(Rows from a 3D scene dataset)
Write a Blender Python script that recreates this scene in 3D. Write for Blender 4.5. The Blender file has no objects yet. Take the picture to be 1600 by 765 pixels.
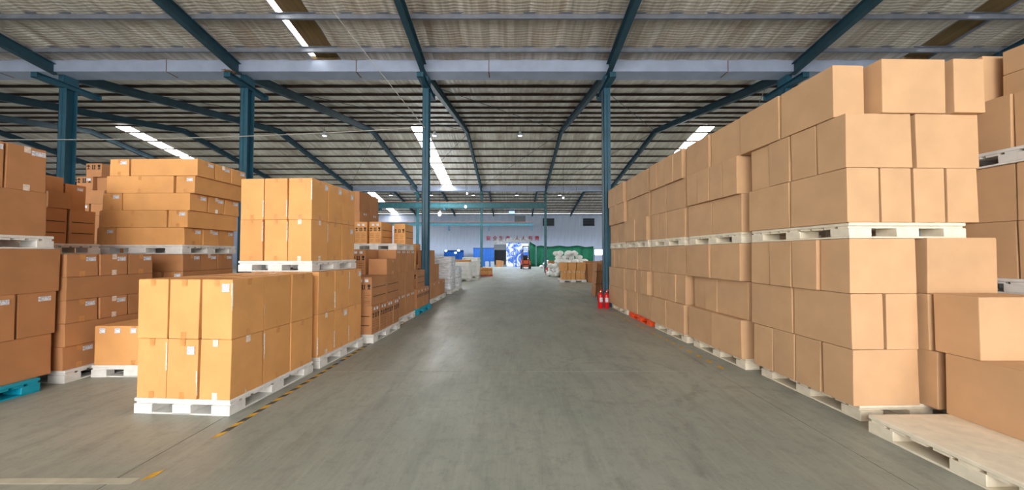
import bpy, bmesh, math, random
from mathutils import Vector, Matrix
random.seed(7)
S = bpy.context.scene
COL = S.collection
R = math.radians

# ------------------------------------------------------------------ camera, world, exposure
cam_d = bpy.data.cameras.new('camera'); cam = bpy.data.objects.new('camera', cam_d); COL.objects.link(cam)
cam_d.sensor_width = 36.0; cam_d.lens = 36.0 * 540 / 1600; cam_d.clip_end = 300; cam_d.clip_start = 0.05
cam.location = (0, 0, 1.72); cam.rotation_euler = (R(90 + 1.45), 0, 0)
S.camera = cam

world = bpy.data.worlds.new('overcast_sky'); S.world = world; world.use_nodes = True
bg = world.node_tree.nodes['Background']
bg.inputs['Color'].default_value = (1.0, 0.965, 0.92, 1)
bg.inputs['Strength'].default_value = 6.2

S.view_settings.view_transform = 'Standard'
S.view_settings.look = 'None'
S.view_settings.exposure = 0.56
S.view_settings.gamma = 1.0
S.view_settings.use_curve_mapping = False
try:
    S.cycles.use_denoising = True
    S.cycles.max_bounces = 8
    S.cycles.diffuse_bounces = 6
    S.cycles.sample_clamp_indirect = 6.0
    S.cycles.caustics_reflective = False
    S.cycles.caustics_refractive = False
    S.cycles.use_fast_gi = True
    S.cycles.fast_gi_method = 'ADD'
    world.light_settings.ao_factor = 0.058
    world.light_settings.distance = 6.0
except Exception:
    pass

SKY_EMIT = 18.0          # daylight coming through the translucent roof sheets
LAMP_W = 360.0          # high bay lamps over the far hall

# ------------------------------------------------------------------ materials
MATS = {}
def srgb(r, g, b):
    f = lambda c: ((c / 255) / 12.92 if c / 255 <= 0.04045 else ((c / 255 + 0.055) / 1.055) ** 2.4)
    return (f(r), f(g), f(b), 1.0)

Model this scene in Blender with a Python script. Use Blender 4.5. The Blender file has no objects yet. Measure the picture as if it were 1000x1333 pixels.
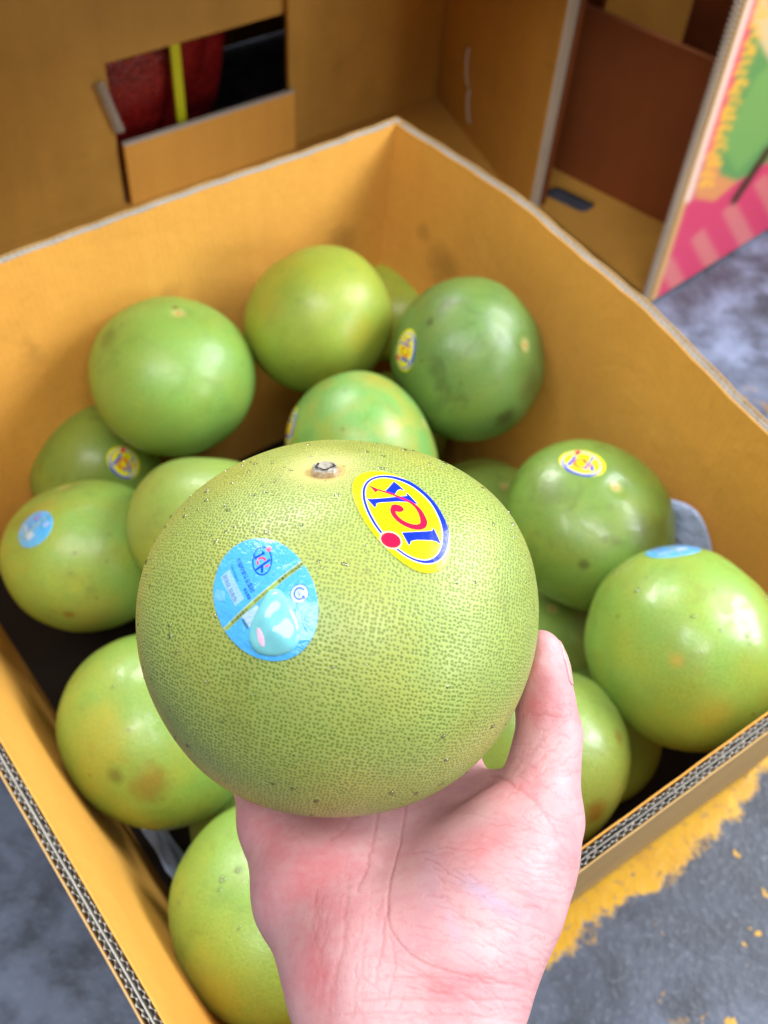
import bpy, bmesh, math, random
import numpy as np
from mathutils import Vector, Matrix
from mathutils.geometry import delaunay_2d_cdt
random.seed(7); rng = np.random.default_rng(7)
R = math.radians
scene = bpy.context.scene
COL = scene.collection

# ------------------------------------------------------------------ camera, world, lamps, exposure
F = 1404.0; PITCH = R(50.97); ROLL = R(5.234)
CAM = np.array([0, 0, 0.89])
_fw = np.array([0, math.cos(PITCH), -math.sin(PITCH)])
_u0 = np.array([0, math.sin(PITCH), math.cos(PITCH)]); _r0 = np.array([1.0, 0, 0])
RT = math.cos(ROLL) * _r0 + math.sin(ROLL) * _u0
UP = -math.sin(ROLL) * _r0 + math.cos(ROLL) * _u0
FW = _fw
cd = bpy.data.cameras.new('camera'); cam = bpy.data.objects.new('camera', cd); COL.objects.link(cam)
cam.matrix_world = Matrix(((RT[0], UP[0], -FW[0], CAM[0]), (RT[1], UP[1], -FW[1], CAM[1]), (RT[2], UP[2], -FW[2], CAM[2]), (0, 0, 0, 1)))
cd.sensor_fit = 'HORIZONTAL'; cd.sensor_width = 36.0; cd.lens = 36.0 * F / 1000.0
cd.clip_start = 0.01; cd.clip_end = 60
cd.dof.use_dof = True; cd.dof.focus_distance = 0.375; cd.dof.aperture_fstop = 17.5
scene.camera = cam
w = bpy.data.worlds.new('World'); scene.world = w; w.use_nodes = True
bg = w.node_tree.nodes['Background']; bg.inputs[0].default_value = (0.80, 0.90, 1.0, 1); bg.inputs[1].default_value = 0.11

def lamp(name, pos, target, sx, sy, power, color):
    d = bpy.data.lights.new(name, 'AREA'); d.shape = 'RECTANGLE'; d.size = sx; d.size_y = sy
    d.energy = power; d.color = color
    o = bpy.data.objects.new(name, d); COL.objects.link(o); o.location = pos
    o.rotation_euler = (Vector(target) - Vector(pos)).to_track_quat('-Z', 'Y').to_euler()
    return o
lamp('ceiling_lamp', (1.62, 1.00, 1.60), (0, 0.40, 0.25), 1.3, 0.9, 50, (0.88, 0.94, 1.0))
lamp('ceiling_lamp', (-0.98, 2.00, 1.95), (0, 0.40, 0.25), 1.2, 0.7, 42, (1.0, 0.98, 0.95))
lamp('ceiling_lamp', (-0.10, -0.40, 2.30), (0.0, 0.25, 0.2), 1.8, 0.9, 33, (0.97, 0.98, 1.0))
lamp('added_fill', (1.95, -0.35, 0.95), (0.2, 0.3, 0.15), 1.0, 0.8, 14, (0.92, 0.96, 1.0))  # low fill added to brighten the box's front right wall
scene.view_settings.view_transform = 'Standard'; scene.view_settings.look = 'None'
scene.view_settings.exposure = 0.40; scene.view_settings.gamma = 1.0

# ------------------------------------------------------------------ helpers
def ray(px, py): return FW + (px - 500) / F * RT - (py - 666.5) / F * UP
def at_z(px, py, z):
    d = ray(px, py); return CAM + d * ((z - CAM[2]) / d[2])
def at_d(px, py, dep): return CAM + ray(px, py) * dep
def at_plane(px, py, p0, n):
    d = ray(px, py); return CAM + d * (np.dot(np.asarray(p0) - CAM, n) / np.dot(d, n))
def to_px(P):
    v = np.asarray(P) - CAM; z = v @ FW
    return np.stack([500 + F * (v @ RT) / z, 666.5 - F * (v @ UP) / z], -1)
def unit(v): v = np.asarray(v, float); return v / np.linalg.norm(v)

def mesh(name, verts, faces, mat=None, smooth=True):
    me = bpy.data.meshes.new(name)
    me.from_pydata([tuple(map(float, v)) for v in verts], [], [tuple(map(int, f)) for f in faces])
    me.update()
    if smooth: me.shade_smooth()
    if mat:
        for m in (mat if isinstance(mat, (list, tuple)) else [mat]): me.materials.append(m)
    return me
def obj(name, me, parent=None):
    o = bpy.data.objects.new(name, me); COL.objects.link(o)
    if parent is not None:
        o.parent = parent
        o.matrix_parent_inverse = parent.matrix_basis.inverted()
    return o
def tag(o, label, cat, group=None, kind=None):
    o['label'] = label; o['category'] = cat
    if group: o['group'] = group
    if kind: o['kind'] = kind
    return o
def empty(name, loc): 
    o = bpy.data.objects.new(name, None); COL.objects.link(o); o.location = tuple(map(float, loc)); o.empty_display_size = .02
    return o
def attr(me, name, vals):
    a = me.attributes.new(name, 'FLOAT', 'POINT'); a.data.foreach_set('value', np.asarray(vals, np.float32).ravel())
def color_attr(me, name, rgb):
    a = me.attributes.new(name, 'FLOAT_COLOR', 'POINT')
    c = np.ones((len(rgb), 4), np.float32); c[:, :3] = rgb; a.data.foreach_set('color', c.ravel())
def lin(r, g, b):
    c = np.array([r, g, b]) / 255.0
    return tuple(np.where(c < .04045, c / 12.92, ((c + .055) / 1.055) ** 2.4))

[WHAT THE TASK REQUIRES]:
Determine how many lines of the entries above carry the string "picture", and give that number alone.

[PROBLEM SOLUTION]:
2